> **Recorded data**
--

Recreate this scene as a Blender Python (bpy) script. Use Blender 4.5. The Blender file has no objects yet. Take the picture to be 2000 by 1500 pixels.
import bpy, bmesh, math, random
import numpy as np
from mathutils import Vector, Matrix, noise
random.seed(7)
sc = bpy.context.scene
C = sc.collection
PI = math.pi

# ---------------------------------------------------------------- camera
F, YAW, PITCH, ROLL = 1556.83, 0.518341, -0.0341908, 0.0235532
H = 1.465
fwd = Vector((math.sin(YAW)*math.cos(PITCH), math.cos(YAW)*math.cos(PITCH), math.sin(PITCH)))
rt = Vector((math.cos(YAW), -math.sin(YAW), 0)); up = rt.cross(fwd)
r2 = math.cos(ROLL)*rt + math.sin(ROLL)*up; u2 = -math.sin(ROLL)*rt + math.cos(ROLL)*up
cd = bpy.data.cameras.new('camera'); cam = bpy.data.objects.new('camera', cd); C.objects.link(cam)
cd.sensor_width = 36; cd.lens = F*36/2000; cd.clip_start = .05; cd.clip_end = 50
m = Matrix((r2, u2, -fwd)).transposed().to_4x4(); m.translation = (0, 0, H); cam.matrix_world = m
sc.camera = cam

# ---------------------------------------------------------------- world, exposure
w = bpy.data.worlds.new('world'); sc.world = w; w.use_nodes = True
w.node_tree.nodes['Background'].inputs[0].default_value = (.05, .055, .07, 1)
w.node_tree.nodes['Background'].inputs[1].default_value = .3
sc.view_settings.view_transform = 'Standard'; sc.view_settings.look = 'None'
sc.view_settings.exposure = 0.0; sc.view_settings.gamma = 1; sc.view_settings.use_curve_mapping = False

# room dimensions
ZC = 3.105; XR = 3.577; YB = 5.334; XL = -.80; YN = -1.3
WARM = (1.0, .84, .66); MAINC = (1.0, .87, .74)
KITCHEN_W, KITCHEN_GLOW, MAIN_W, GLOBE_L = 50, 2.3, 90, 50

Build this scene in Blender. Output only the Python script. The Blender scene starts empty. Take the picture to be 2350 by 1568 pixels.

--

> **Problem description**
Quote all the records. Keep every word exact.

> **Reply**
Recreate this scene as a Blender Python (bpy) script. Use Blender 4.5. The Blender file has no objects yet. Take the picture to be 2000 by 1500 pixels.
import bpy, bmesh, math, random
import numpy as np
from mathutils import Vector, Matrix, noise
random.seed(7)
sc = bpy.context.scene
C = sc.collection
PI = math.pi

# ---------------------------------------------------------------- camera
F, YAW, PITCH, ROLL = 1556.83, 0.518341, -0.0341908, 0.0235532
H = 1.465
fwd = Vector((math.sin(YAW)*math.cos(PITCH), math.cos(YAW)*math.cos(PITCH), math.sin(PITCH)))
rt = Vector((math.cos(YAW), -math.sin(YAW), 0)); up = rt.cross(fwd)
r2 = math.cos(ROLL)*rt + math.sin(ROLL)*up; u2 = -math.sin(ROLL)*rt + math.cos(ROLL)*up
cd = bpy.data.cameras.new('camera'); cam = bpy.data.objects.new('camera', cd); C.objects.link(cam)
cd.sensor_width = 36; cd.lens = F*36/2000; cd.clip_start = .05; cd.clip_end = 50
m = Matrix((r2, u2, -fwd)).transposed().to_4x4(); m.translation = (0, 0, H); cam.matrix_world = m
sc.camera = cam

# ---------------------------------------------------------------- world, exposure
w = bpy.data.worlds.new('world'); sc.world = w; w.use_nodes = True
w.node_tree.nodes['Background'].inputs[0].default_value = (.05, .055, .07, 1)
w.node_tree.nodes['Background'].inputs[1].default_value = .3
sc.view_settings.view_transform = 'Standard'; sc.view_settings.look = 'None'
sc.view_settings.exposure = 0.0; sc.view_settings.gamma = 1; sc.view_settings.use_curve_mapping = False

# room dimensions
ZC = 3.105; XR = 3.577; YB = 5.334; XL = -.80; YN = -1.3
WARM = (1.0, .84, .66); MAINC = (1.0, .87, .74)
KITCHEN_W, KITCHEN_GLOW, MAIN_W, GLOBE_L = 50, 2.3, 90, 50

Build this scene in Blender. Output only the Python script. The Blender scene starts empty. Take the picture to be 2350 by 1568 pixels.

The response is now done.